業績が向上しない、離職者が多い、生産性が向上しないと言う組織は、このような失敗の循環(バッドサイクル)に陥っていることが多いのです。


成功循環モデル

成功の循環は「関係の質」を高めるところから始まります。

「関係の質」を高めるとは、相互理解を深め、お互いを尊重し、共感して一緒に考えることです。そうなると、良いコミュニケーション、ポジティブなコミュニケーションが生まれ、「私たち」として助け合える連帯感、つながりも生まれ、相互信頼・尊重が生まれます。そして、自己をさらけ出せる環境が生まれることになります。

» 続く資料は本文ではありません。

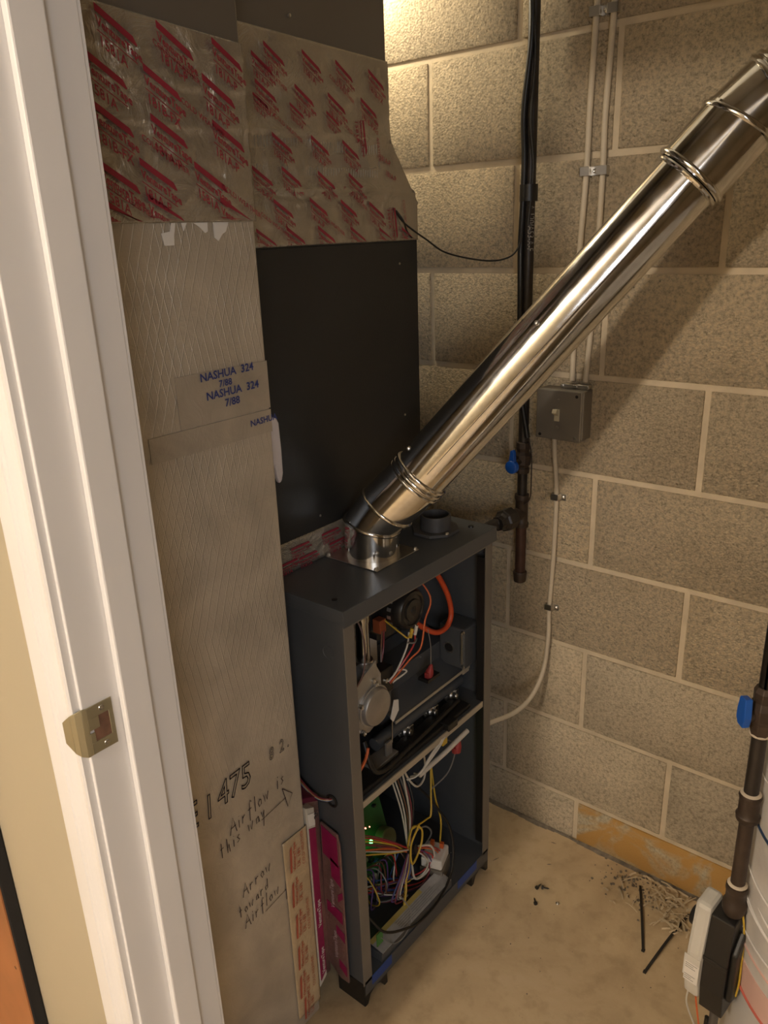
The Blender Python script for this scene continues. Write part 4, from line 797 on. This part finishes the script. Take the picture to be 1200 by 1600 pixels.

このように関係の質」から始まると、メンバーは自分で気づいたり、問題/課題意識が芽生えて解決しようと考えたり、仕事自体を面白いと感じるようになります。

こうなると「思考の質」が向上します。

思考の質が向上すると、人は仕事がおもしろがったり、仕事を自分事として捉えるようになれば、広い視野、高い視座となりアイディアの結び付きが生まれたり、相互の意見の違いへの理解も生まれます。また、チームの都合やチーム利益を考えるようにもなりますし、個人としても挑戦意欲・失敗を恐れないようになります。

こうなると「行動の質」が向上します。

自分が納得して行動に移せる主体的行動が生まれ、やらされ仕事ではなくやりたい仕事になり、積極的、挑戦的な行動をとるようになり、個人や組織の目標に対して成果を出せる行動も始めます。
このような行動が増えれば結果的に「結果の質」が向上します。

つまり「結果の質」が向上します。

そして、自分たちの関係性が良くなり、思考もポジティブになり、行動の質と量が変化したことで成果が得られたという実感が生まれ、信頼関係が高まることで更に「関係の質」が向上します。

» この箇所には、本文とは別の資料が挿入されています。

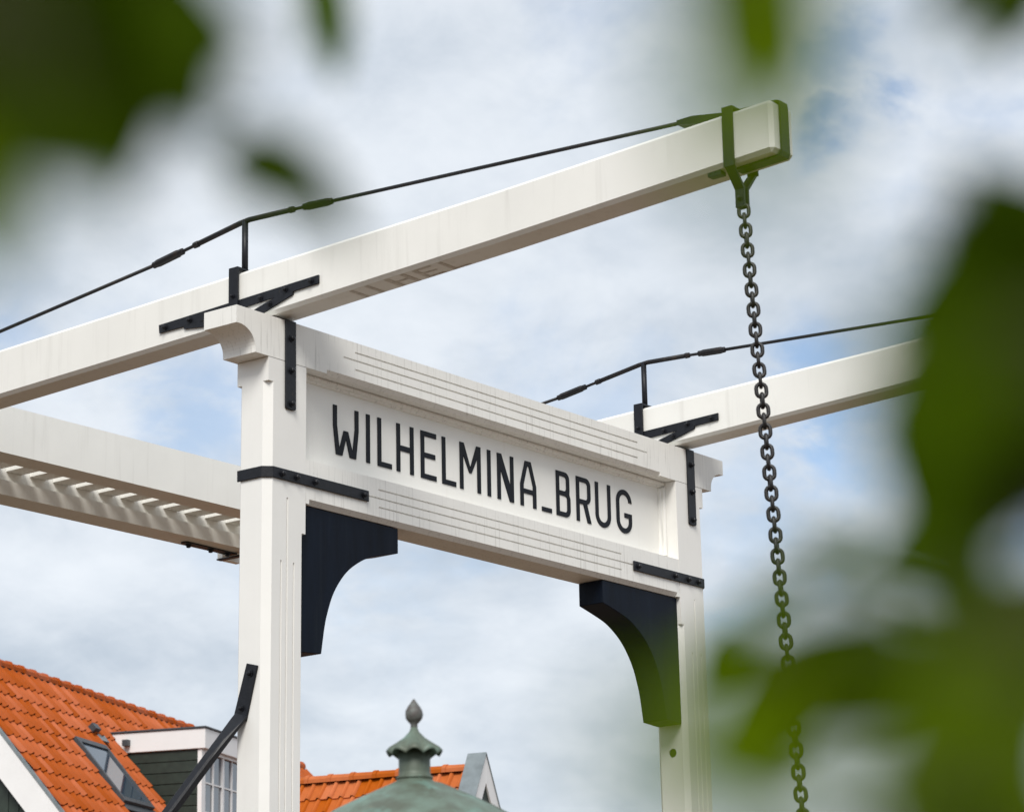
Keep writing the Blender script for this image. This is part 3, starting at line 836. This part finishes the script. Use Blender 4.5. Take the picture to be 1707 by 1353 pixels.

結果だけを目標としていない組織は、このような成功の循環になっている場合が多いのです。


まとめ

・ダニエル・キムの循環モデルは「関係の質」「思考の質」「行動の質」「結果の質」という4つの質で構成されている
・ダニエル・キムの循環モデルは、成功に向かう「成功の循環モデル」と「失敗の循環モデル」がある
・成功循環は、関係の質から始まる。
・失敗の循環は、結果の質から始まる。